7 Tips For The Perfect Family Travel Photo For Your Holiday Cards


I know it might seem crazy that I’m writing about Holiday Cards in July. But over the years, I’ve come to realize that my best holiday cards were always when I used photos from our vacations and travels. But it isn’t always easy to get a great photo of the entire family. Over the years I’ve had many successes (along with many failures) so I’ve decided to share my best tips for the best family photo while traveling.

I also recently found out that Expedia.com is doing a huge giveaway (where one winner will be able to plan the vacation of their dreams up to a $50,000 value) which reminded me about our Holiday Card for this year. If you’d like to enter yourself, just click here. It also motivated me to write this blog post about snapping the best family photos while traveling. The following 7 tips are things that I try to ALWAYS do whenever taking or planning for a family photo:

1. Don’t pose people.

Forget about asking your kiddos to smile or stand in a certain way. The best facial expressions come from being comfortable and natural, so watch what they naturally do and work with that.

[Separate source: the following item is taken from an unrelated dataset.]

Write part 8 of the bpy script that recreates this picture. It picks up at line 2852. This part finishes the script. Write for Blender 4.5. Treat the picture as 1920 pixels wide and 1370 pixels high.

If your subject turns away from the camera, go with it. Try photographing him or her in profile.


2. Plan your shot.

When you look through the lens, think of it as an empty canvas. What goes on that canvas is your decision. You choose what’s in the background and what you want to frame.

Ask yourself: Is that what you really want to see in the photograph? Could something be moved, added or subtracted? What does it look like if you turn the camera? Try taking landscape and portrait shots to see.

Here’s some other more specific tips about planning your shot:

  • Never cut off hands at the wrist. Hands and eyes are typically the most important things in a photo.

  • Make sure they are well fed and hydrated. This may seem obvious, but your children are far more likely to cooperate and smile when they are fed. If I know I’m going to try and take a family photo on a certain day, I always make sure to have extra snacks and possibly even a yummy treat to enjoy after the shoot is over. Bribing is not part of our regular parenting mantra, but on rare occasions, the promise of something sweet never hurts ;)


3. Eliminate distractions.

If possible, leave the toys, bikes, scooters, etc behind, just for a little while. Trying to get those items out of their hands for the shot can be challenging and sometimes lead to a total meltdown. So try to sneak away from any distracting items to get the shot you want.


4. Go outside.

This is probably the most important tip I can give. Natural light is the best light. Ideally, you can be outside on a nice day but in a shady spot. That type of scenario will create the best possible scenario for an amatuer photographer to take a professional photo. Cloudy days can always be perfect for this. If shade isn’t available, at least make sure the sunlight is facing you and not at your back.


5. Hold the camera or phone steady.

One of the best pieces of advice I was ever given was to treat your iphone camera like its a professional camera. It may sound silly, but if you imagine that you’re holding a very powerful and expensive camera, all of the sudden, you begin to take more care in the shot you’re about to take. The truth is, a new iPhone camera can take INCREDIBLE photos if you treat it as such. Other great tools to get a steady shot are a gorilla pod or a table tripod to keep your camera still.


6. Get an assistant.

Asking a stranger to snap a photo can be a total gamble. But sometimes you don’t have a tripod on hand and you really need to get the shot. Whenever I’m in that situation, I try to look around for someone who has a really nice camera themselves. This person is typically either a professional photographer or an amateur that really takes care in taking photos. I also tend to look for younger people as they tend to naturally have a better eye for photography (thanks instagram).

7. Keep your subjects occupied.

Involving your children in the process can really help to ensure they cooperate. Making them feel like their helping by asking them to bring a prop, help find a location, or tie their siblings’ shoe. The point is to make them feel like they are part of the team and that they are contributing to the overall goal. Then, once you’re actually shooting, you can continue the process by asking them to do something specific for the photo such as lean against the wall or cuddle up in their favorite jacket. Distracting them with a “task” also helps to ensure a more candid photo.